Today’s post continues the series I wrote for my decorative resin flooring brand, Floorchef, which was aimed at helping architects, interior designers and other specifiers avoid common flooring specification headaches.

The previous post saw you choose a specialist brand for your project (Right Flooring Brand); closely linked to which brand is the choice of resin flooring applicator. When it comes to resin flooring, many people think because it’s a liquid and comes in a bucket that anyone with a paint brush can apply it. This couldn’t be further from the truth and the decision on which applicator to use has to be made carefully.

Choose the brand, choose the applicator

Most applicators are loyal to the brand of resin flooring they use because familiarity is a big comfort, so by choosing the brand you also narrow down the choice of applicator in many ways. Does the brand I’m looking at have a strong, visible network of applicators promoting and using their product? Do they have a training or accreditation scheme in place? Is there substantial evidence of quality resin floors being done with this brand?

Don’t “settle” with resin flooring applicators

If that background information checks out, your task is to pick a suitable resin flooring applicator from the bunch. There are some basic rules of thumb that apply to this task, like only using trained applicators (local where possible) and avoiding large application companies on small jobs or vice versa, however the best advice we can give here is to engage with the applicators first. Give them a call for a chat, ask for a profile on them and their work, make sure they are willing to do sample boards and go that extra yard to deliver the resin floor you want. Overall, don’t feel as though you have to “settle” and only work with someone you feel comfortable with!

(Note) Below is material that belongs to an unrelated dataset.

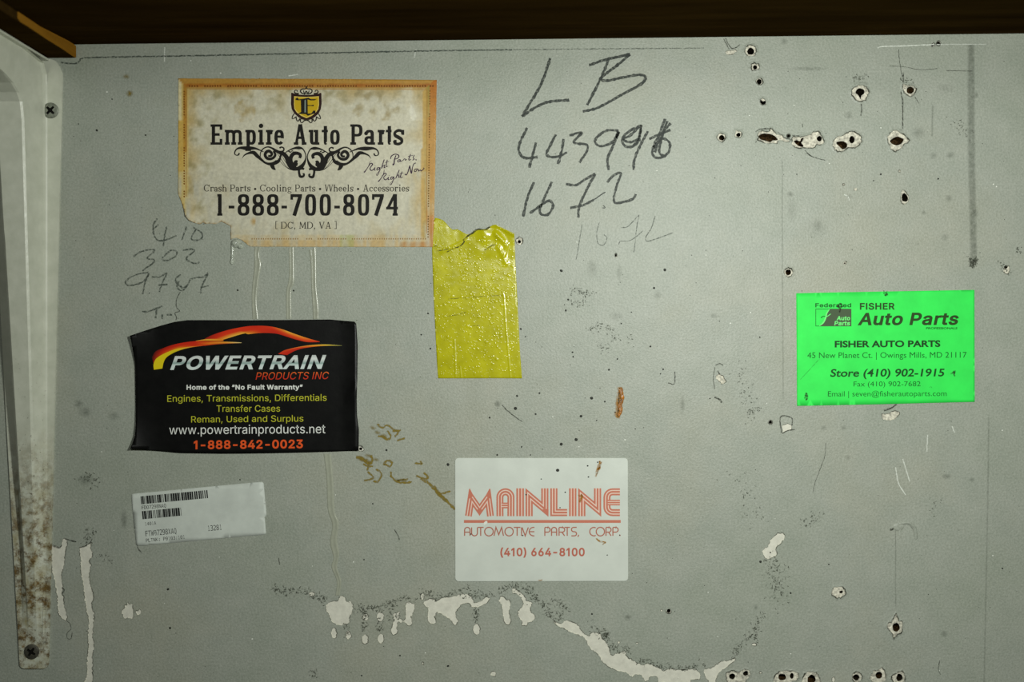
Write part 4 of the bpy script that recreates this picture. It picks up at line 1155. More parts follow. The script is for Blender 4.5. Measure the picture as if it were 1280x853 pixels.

Resin flooring sampleboards on display for the customer. Resin flooring over a large warehouse floor with boxes stacked on it.

Whose agenda is it?

Once you’ve made your selection, it might be a good idea to follow up on that choice before commencement if you’re not personally managing the project because whoever you appoint as manager may not have the same agenda as yourself. Their preference may be to work with someone they’ve used before, a cheaper option or even a friend, so last-minute switches are not completely out of the question.